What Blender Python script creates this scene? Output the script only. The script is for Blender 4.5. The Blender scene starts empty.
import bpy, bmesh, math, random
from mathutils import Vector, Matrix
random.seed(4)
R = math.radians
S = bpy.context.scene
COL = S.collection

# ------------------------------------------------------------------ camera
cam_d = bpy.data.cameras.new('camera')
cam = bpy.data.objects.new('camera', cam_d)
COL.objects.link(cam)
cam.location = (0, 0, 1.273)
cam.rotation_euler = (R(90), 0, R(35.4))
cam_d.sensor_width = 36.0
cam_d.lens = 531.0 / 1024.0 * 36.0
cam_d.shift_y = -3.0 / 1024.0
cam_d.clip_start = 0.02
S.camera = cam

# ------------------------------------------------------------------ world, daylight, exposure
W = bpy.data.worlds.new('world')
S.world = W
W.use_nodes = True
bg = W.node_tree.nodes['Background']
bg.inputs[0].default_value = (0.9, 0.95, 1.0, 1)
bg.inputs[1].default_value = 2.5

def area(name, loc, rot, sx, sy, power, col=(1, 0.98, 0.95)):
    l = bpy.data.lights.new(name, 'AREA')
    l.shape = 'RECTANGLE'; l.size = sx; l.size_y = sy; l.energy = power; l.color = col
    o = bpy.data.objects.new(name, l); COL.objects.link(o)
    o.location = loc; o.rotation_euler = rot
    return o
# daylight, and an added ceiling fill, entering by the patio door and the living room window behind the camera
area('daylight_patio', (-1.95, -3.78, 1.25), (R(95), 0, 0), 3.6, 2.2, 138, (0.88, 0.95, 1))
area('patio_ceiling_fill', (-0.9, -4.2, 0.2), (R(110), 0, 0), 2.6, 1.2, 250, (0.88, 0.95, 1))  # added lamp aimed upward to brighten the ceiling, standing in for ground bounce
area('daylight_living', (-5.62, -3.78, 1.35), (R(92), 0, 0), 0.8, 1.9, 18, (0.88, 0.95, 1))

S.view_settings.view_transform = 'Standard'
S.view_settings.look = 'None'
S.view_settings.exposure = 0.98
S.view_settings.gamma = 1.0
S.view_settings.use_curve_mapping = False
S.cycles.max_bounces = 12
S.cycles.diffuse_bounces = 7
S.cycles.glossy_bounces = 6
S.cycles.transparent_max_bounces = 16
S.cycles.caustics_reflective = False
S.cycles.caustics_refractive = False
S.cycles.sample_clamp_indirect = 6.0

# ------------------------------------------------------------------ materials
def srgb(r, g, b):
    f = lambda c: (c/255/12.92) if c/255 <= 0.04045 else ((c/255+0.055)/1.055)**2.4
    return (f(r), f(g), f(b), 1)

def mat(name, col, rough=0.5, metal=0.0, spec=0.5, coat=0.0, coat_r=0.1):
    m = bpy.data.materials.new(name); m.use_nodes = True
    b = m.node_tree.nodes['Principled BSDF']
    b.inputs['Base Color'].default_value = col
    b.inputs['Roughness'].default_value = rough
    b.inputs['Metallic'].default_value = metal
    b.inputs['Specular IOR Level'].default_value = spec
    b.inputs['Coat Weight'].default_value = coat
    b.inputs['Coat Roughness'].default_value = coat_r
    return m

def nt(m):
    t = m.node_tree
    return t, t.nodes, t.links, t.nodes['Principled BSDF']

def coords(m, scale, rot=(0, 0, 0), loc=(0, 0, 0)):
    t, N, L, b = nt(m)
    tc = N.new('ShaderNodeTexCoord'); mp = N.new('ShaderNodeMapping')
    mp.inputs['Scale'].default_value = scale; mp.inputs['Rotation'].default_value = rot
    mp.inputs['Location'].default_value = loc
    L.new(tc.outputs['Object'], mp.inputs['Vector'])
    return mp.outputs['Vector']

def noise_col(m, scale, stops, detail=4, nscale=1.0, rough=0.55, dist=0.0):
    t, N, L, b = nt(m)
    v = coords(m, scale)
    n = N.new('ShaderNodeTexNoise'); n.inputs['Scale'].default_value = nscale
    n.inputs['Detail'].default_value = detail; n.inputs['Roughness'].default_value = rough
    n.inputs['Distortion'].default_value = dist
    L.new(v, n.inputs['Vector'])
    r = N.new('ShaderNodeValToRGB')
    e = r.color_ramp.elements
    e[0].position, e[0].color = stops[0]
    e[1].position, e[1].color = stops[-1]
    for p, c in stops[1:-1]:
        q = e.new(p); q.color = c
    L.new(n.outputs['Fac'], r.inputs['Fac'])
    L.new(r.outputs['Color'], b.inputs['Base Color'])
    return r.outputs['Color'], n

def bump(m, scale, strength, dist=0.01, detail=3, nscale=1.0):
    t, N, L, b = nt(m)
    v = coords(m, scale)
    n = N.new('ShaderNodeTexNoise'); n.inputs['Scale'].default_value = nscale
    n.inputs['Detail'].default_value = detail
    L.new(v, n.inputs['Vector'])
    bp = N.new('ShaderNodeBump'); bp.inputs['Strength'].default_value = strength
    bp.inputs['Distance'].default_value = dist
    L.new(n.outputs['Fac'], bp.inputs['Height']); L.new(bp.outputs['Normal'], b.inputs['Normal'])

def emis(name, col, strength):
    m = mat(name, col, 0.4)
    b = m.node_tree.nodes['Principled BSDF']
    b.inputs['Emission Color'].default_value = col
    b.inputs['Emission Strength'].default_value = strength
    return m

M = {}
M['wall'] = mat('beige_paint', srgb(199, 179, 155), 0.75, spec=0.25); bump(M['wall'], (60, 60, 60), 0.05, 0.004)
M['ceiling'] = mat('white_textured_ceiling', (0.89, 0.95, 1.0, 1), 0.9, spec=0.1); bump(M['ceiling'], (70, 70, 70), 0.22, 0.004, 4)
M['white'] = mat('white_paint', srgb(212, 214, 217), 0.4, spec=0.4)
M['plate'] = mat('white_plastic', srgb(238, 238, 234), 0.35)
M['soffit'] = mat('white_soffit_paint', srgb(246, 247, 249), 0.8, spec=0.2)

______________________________

> [EXERCISE GOAL]
What are the exact lines from the beginning of the material through the line containing "bg.inputs[1].default_value = 2.5"? Write out those lines alone.

> [EXERCISE ANSWER]
What Blender Python script creates this scene? Output the script only. The script is for Blender 4.5. The Blender scene starts empty.
import bpy, bmesh, math, random
from mathutils import Vector, Matrix
random.seed(4)
R = math.radians
S = bpy.context.scene
COL = S.collection

# ------------------------------------------------------------------ camera
cam_d = bpy.data.cameras.new('camera')
cam = bpy.data.objects.new('camera', cam_d)
COL.objects.link(cam)
cam.location = (0, 0, 1.273)
cam.rotation_euler = (R(90), 0, R(35.4))
cam_d.sensor_width = 36.0
cam_d.lens = 531.0 / 1024.0 * 36.0
cam_d.shift_y = -3.0 / 1024.0
cam_d.clip_start = 0.02
S.camera = cam

# ------------------------------------------------------------------ world, daylight, exposure
W = bpy.data.worlds.new('world')
S.world = W
W.use_nodes = True
bg = W.node_tree.nodes['Background']
bg.inputs[0].default_value = (0.9, 0.95, 1.0, 1)
bg.inputs[1].default_value = 2.5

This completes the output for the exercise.